In order to test their technology, analysts at the NSA compared old intercepts and audio files relating to Ron Pelton, a former NSA analyst who sold details about several secret US programs to the Soviet Union. At the time, the agency failed to identify Pelton through human voice identification. However, in 2006, the agency was able to automatically match Pelton’s voice using the technology.
“Had such technologies been available twenty years ago, early detection and apprehension could have been possible, reducing the considerable damage Pelton did to national security,” the document states.
According to the classified document, the NSA was able to automatically identify a Chinese speaker when they were speaking in English. The document states that voice recognition technologies were “rapidly becoming the standard in the Intelligence Community” more than a decade ago.
Civil liberties advocates are concerned that the technology could make it easier for the NSA to violate the privacy rights of American citizens.
“This creates a new intelligence capability and a new capability for abuse,” Timothy Edgar, a former White House adviser to the Director of National Intelligence, told the Intercept. “Our voice is traveling across all sorts of communication channels where we’re not there. In an age of mass surveillance, this kind of capability has profound implications for all of our privacy.”
Since a “voiceprint” is nearly impossible to change or disguise, privacy advocates also fear the NSA would be able to instantly locate and track anyone who can be heard by a microphone.
“There are microphones all around us all the time. We all carry around a microphone 24 hours a day, in the form of our cellphones,” Trevor Timm, executive director of the Freedom of the Press Foundation, told the Intercept. “And we know that there are ways for the government to hack into phones and computers to turn those devices on.”
Former NSA intelligence analyst, Edward Snowden added that the technology could even be used to track people down through other kinds of listening devices, including “a friend's laptop, the phone next to you on the train, that Amazon Echo on the shelf…”

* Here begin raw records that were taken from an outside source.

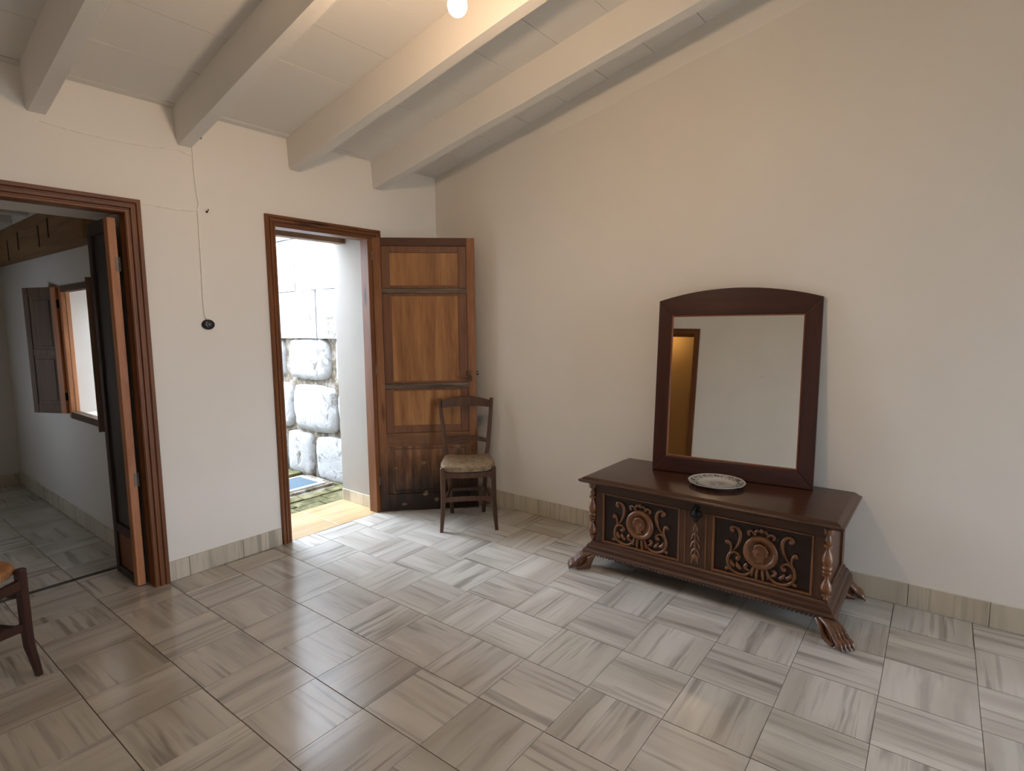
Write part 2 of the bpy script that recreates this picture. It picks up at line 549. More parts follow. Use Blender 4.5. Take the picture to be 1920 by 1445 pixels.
for b in BE:
    m = MB()
    n = 34
    rings = []
    rnd = random.Random(int(b[0] * 100) + 500)
    for i in range(n + 1):
        y = YW + .04 + (YF - .05 - YW - .04) * i / n
        x = bx(b, y); w = b[1]
        j = [rnd.uniform(-.0022, .0022) for _ in range(4)]
        c = .008
        sec = [(x - .012 + j[0], .02), (x + j[1], -.198 + c), (x + c, -.205 + j[2]), (x + w - c, -.205 + j[2]), (x + w + j[3], -.198 + c), (x + w + .012, .02)]
        rings.append([cpt(a, y, o) for a, o in sec])
    m.loft(rings)
    put('beam', m, M['beam'], ceil, smooth=True, angle=28)
edges = [(XL, 0)] + [(b[0], b[2]) for b in BE]
rights = [(b[0] + b[1], b[2]) for b in BE] + [(XW, 0)]
for i in range(len(BE) + 1):
    xl = (XL, 0) if i == 0 else rights[i - 1]
    xr = (XW, 0) if i == len(BE) else (BE[i][0], BE[i][2])
    y = YW
    first = True
    rnd = random.Random(i + 3)
    while y > YT:
        ln = .045 if first else .33
        yb = max(y - ln, YT)
        g = .002
        d = rnd.uniform(-.0015, .0015) - (.004 if first else 0)
        m = MB()
        X = lambda e, yy: e[0] + e[1] * (YW - yy)
        slab(m, X(xl, y), X(xr, y), y - g, X(xl, yb), X(xr, yb), yb + g, d, .02)
        bmesh.ops.recalc_face_normals(m.bm, faces=m.bm.faces[:])
        put('ceiling_panel', m, M['ceiling'], ceil)
        y = yb; first = False

m = MB()                                            # faint plaster ledge under the ceiling on the right wall
pts = []
for i in range(25):
    yy = 2.9 + (YF - 2.9) * i / 24
    dep = min(1, i / 6) * .010
    zr = 2.957 + .2085 * (2.263 - yy) + .006 * math.sin(i * 1.7)
    pts.append([(XW, yy, zr - .02), (XW - dep, yy, zr), (XW - dep, yy, cz(yy) + .01), (XW, yy, cz(yy) + .01)])
m.loft(pts)
struct(put('trim_1', m, M['wall'], smooth=True), 'shallow plaster ledge along the top of the right wall')

# ------------------------------------------------------------------ floors
def clip(poly, x0, x1, y0, y1):
    def cut(p, ax, lim, sg):
        out = []
        for i in range(len(p)):
            a, b = p[i], p[(i + 1) % len(p)]
            ia, ib = sg * (a[ax] - lim) >= 0, sg * (b[ax] - lim) >= 0
            if ia:
                out.append(a)
            if ia != ib:
                tt = (lim - a[ax]) / (b[ax] - a[ax])
                out.append((a[0] + (b[0] - a[0]) * tt, a[1] + (b[1] - a[1]) * tt))
        return out
    for ax, lim, sg in ((0, x0, 1), (0, x1, -1), (1, y0, 1), (1, y1, -1)):
        p2 = cut(poly, ax, lim, sg)
        poly = p2
        if len(poly) < 3:
            return []
    return poly
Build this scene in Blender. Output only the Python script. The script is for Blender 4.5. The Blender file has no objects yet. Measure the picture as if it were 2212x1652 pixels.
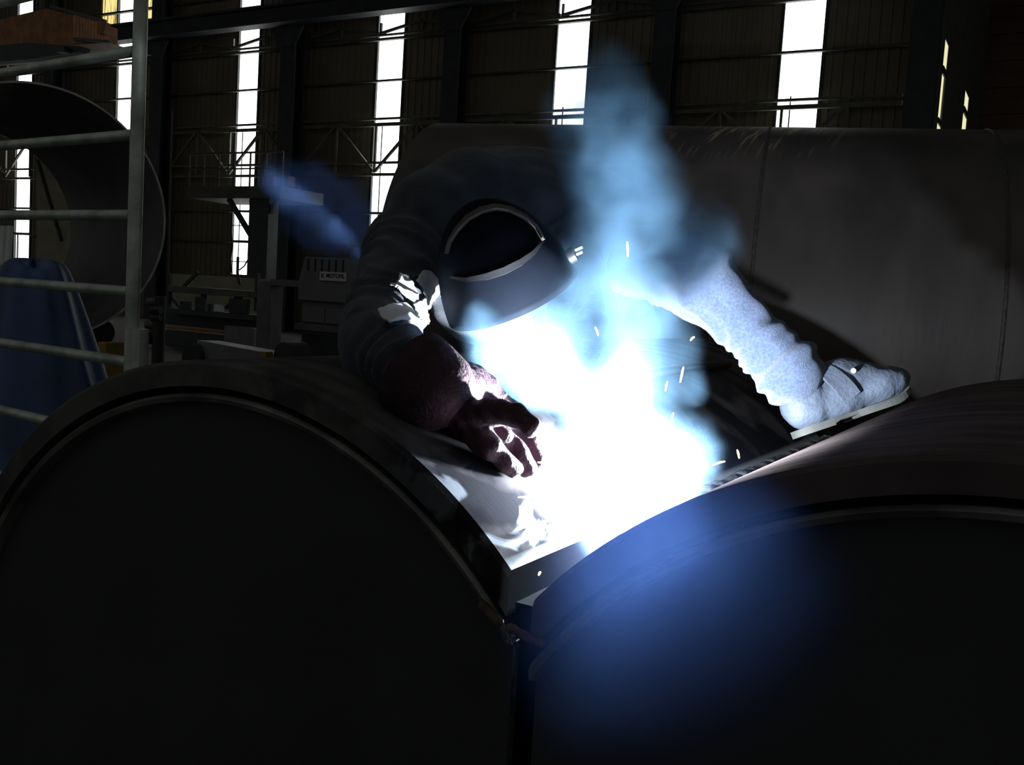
import bpy, bmesh, math, random
import numpy as np
from mathutils import Vector, Matrix, noise
random.seed(7)
S = bpy.context.scene
C = S.collection
PI = math.pi
R_ = math.radians

# ------------------------------------------------------------------ camera
F = 2100.0; CX, CY = 1106.0, 826.0
O = Vector((0, 0, 1.67))
_p, _r, _y = R_(5), R_(3.53), R_(29.5)
FW = Vector((-math.sin(_y)*math.cos(_p), math.cos(_y)*math.cos(_p), -math.sin(_p)))
_ri = Vector((math.cos(_y), math.sin(_y), 0)); _up = _ri.cross(FW)
RT = _ri*math.cos(_r) + _up*math.sin(_r)
UP = -_ri*math.sin(_r) + _up*math.cos(_r)
cd = bpy.data.cameras.new('camera'); cam = bpy.data.objects.new('camera', cd); C.objects.link(cam)
cam.matrix_world = Matrix(((RT.x, UP.x, -FW.x, O.x), (RT.y, UP.y, -FW.y, O.y), (RT.z, UP.z, -FW.z, O.z), (0, 0, 0, 1)))
cd.sensor_width = 36; cd.lens = F/2212*36; cd.clip_end = 300; cd.clip_start = .02
S.camera = cam

def ray(x, y): return FW + RT*((x-CX)/F) - UP*((y-CY)/F)
def at(x, y, d): return O + ray(x, y)*d                     # surveyed point at a depth
def onY(x, y, Y): v = ray(x, y); return O + v*((Y-O.y)/v.y)
def onX(x, y, X): v = ray(x, y); return O + v*((X-O.x)/v.x)

# ------------------------------------------------------------------ materials
def mat(name, col, rough=.6, metal=0, var=.25, scale=6, bump=0, bscale=40, spec=.5, col2=None, stretch=(1, 1, 1), emit=None, estr=0, sheen=0, detail=5):
    m = bpy.data.materials.new(name); m.use_nodes = True
    nt = m.node_tree; N = nt.nodes; L = nt.links; b = N['Principled BSDF']
    b.inputs['Roughness'].default_value = rough; b.inputs['Metallic'].default_value = metal
    b.inputs['Specular IOR Level'].default_value = spec
    if sheen: b.inputs['Sheen Weight'].default_value = sheen
    tc = N.new('ShaderNodeTexCoord'); mp = N.new('ShaderNodeMapping'); mp.inputs['Scale'].default_value = stretch
    L.new(tc.outputs['Object'], mp.inputs['Vector'])
    nz = N.new('ShaderNodeTexNoise'); nz.inputs['Scale'].default_value = scale; nz.inputs['Detail'].default_value = detail
    L.new(mp.outputs[0], nz.inputs['Vector'])
    rp = N.new('ShaderNodeValToRGB'); c2 = col2 or [c*(1-var) for c in col]
    rp.color_ramp.elements[0].color = (*c2, 1); rp.color_ramp.elements[1].color = (*[min(1, c*(1+var)) for c in col], 1)
    rp.color_ramp.elements[0].position = .35; rp.color_ramp.elements[1].position = .65
    L.new(nz.outputs['Fac'], rp.inputs[0]); L.new(rp.outputs[0], b.inputs['Base Color'])
    if bump:
        n2 = N.new('ShaderNodeTexNoise'); n2.inputs['Scale'].default_value = bscale; n2.inputs['Detail'].default_value = 4
        L.new(mp.outputs[0], n2.inputs['Vector'])
        bp = N.new('ShaderNodeBump'); bp.inputs['Strength'].default_value = bump; bp.inputs['Distance'].default_value = .01
        L.new(n2.outputs['Fac'], bp.inputs['Height']); L.new(bp.outputs[0], b.inputs['Normal'])
    if emit:
        b.inputs['Emission Color'].default_value = (*emit, 1); b.inputs['Emission Strength'].default_value = estr
    return m

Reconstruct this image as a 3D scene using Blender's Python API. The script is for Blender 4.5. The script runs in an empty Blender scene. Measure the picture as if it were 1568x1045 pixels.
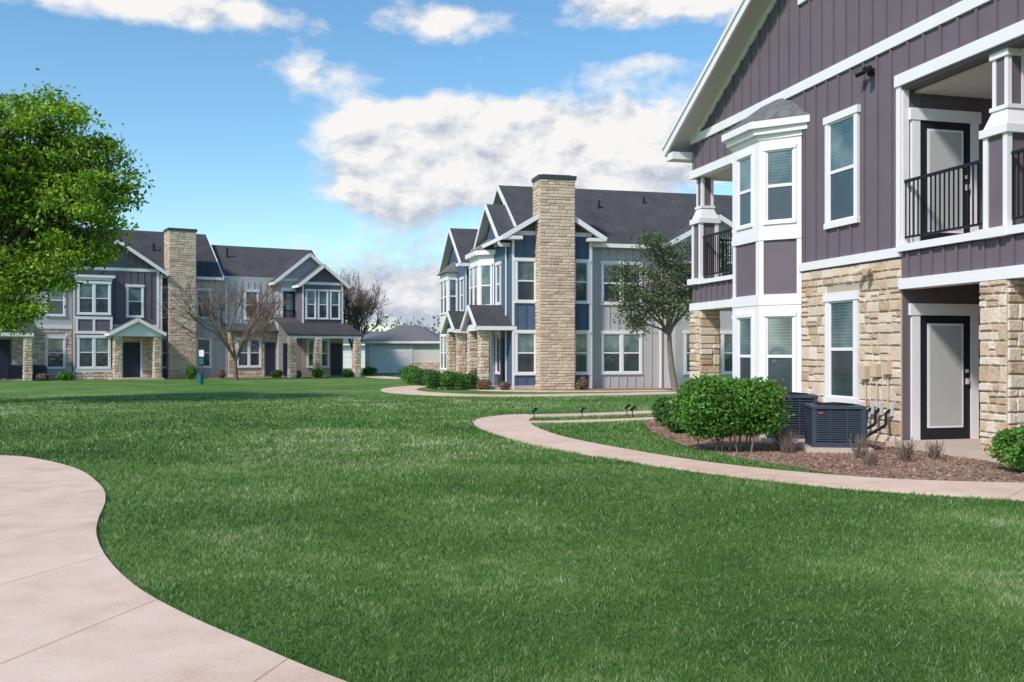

Although the NSA has kept their voice-matching technology a secret, the Associated Press reported that Turkcell, the largest mobile phone company in Turkey, used a popular speech recognition technology to collect voice data from approximately 10 million customers in 2014.
In October, Human Rights Watch reported that the Chinese government has been gathering tens of thousands of “voice pattern” samples to establish a national voice biometric database and a program that can automatically identify voices in phone conversations.
Interpol also recently announced the Speaker Identification Integrated Project (SIIP), a speaker identification technology funded by the European Union, had passed its final field test.
The program, which began in 2014, was finally able to identify unknown speakers talking in different languages in November of last year.
The Senate recently voted to reauthorize Section 702 of the Foreign Intelligence Surveillance Act (FISA), permitting electronic surveillance of non-Americans. However, it has been shown that the NSA has also collected data on Americans during their surveillance.